29.5.14

Why Soldiers Miss War

I just read an article with an accompanying interview on a reporter who really seems to "get it" with regard to why soldiers miss war: http://news.yahoo.com/blogs/newsmakers/sebastian-junger-why-soldiers-miss-war-122426898.html.

It's not a morbid love of combat or trauma, but more a sense of moral purpose, especially as it pertains to the "band of brothers" that serve together.

Though not a soldier himself, Junger has a heart-deep understanding of this principle through his year embedded in a remote outpost in Afghanistan, his injuries due to an IED blast, and the loss of his fellow reporter, Tim Hetherington, in Libya (the two of them had teamed up on the hit documentary, Restrepo).
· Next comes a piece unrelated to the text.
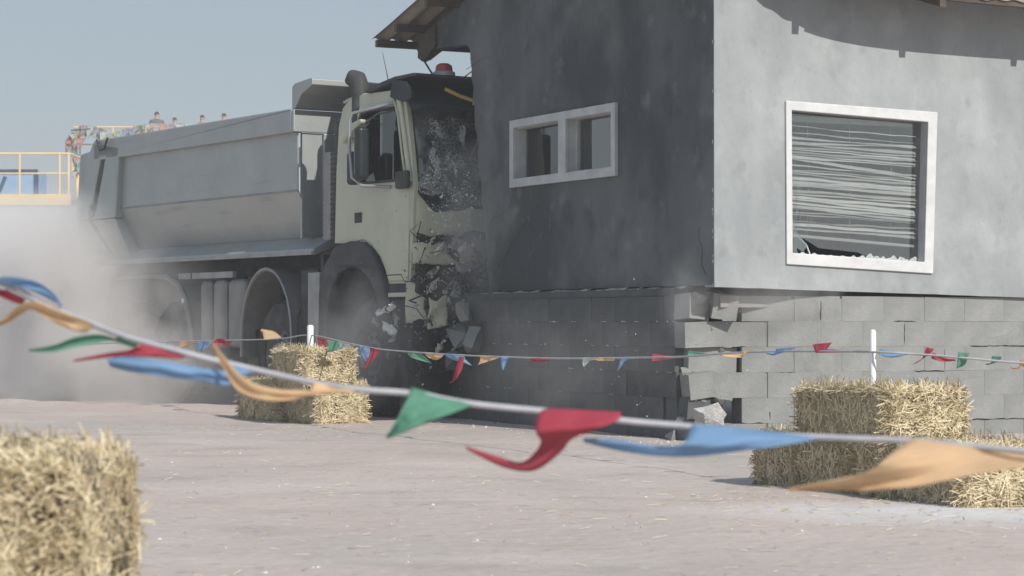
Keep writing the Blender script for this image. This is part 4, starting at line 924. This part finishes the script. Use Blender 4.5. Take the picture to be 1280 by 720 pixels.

Junger's link between survivor's guilt and PTSD is particularly insightful.

Speaking of Band of Brothers, I just watched the whole series for the first time. Certainly wouldn't have appreciated it a few years ago like I do now. It's the psychological portraits that particularly grab me.

There was one lieutenant during the battle for Bastogne, who watched from his foxhole as two of his soldiers and closest friends were both maimed in a bombardment. While the lieutenant wasn't physically injured and had served valiantly since D-Day, that experience broke him and ended the war for him.

Toward the end of the war, another lieutenant almost broke when he received news that his wife was not only divorcing him, but was even taking his dog.

And there was the pervasive sense in the closing days of the campaign in Europe that every soldier must be kept from harm. They were close to going home! And every time a soldier died thereafter, often from stupid things like car accidents, it was an unmitigated tragedy.

Finally, the emotions of the war were stretched upon the withered faces of the veterans who in their old age introduced each episode. A half century after the fact, they still wept for their friends and the war that forever changed them.

The wounds of war heal, but the scars never fade.